At the end of 2018, the investigators’ diligence paid off when they were able to move on newly acquired information and apprehend the suspect believed to be responsible.

Ryan Brown, a 34-year-old Waterford Township man, was charged in connection with a home invasion that took place June 25, 2016, in the 300 block of Greenwood Street. Residents reported a 74-inch TV stolen, along with a Bona wood floor scrubber.

According to Detective Chris Busen, the delay in the case was attributed to an erroneous serial number on the wood scrubber, which made it tough to track down.

“We didn’t have that correct information at first, and we didn’t get the correct one until a few weeks ago,” he explained.

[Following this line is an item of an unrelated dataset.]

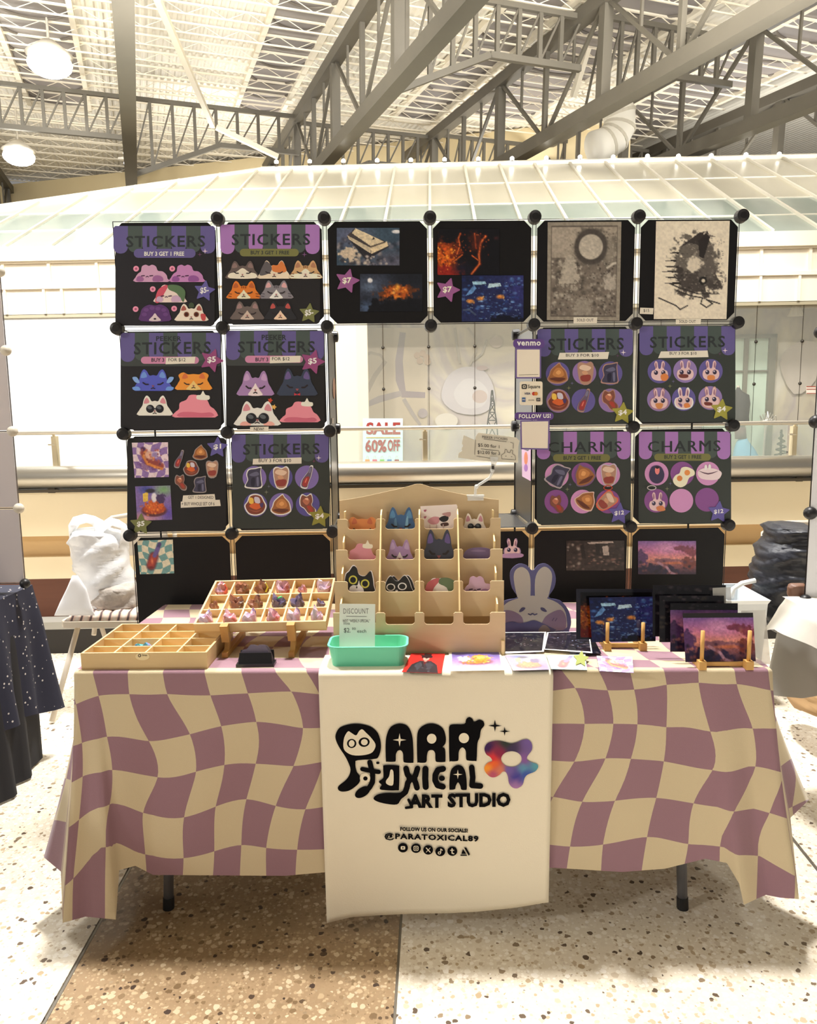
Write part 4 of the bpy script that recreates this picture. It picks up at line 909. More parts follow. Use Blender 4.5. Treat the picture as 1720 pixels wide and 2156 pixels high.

The winning number combo was revealed when the scrubber was put up for sale online, and a contractor familiar with the case spotted the item.

“Apparently, the hardwood floor cleaning industry is a close-knit community. One of the guys, who’s friends with the owner, saw (the floor scrubber) listed on Facebook Marketplace being sold at a pawn shop in Waterford. So he called the guy it was stolen from, and sure enough, that was it,” Busen said.

Brown, who was arraigned in front of Judge Diane D’Agostini in the 48th District Court Dec. 20, now faces second-degree home invasion charges that carry the possibility of up to 15 years in prison, along with a $3,000 fine. As far as motive, Busen said the suspect suffered from a substance abuse issue at the time the crime was committed. He’s expected to be back in court for a preliminary exam Feb. 5.

Brown’s attorney, Jeremy Jones, declined to comment on the charges.

Busen had some thoughts, though, and they can pretty much be summed up as “better late than never.”

“We pride ourselves in working with new information as it becomes available. We always try to go back and solve that cold case for our citizens,” he said.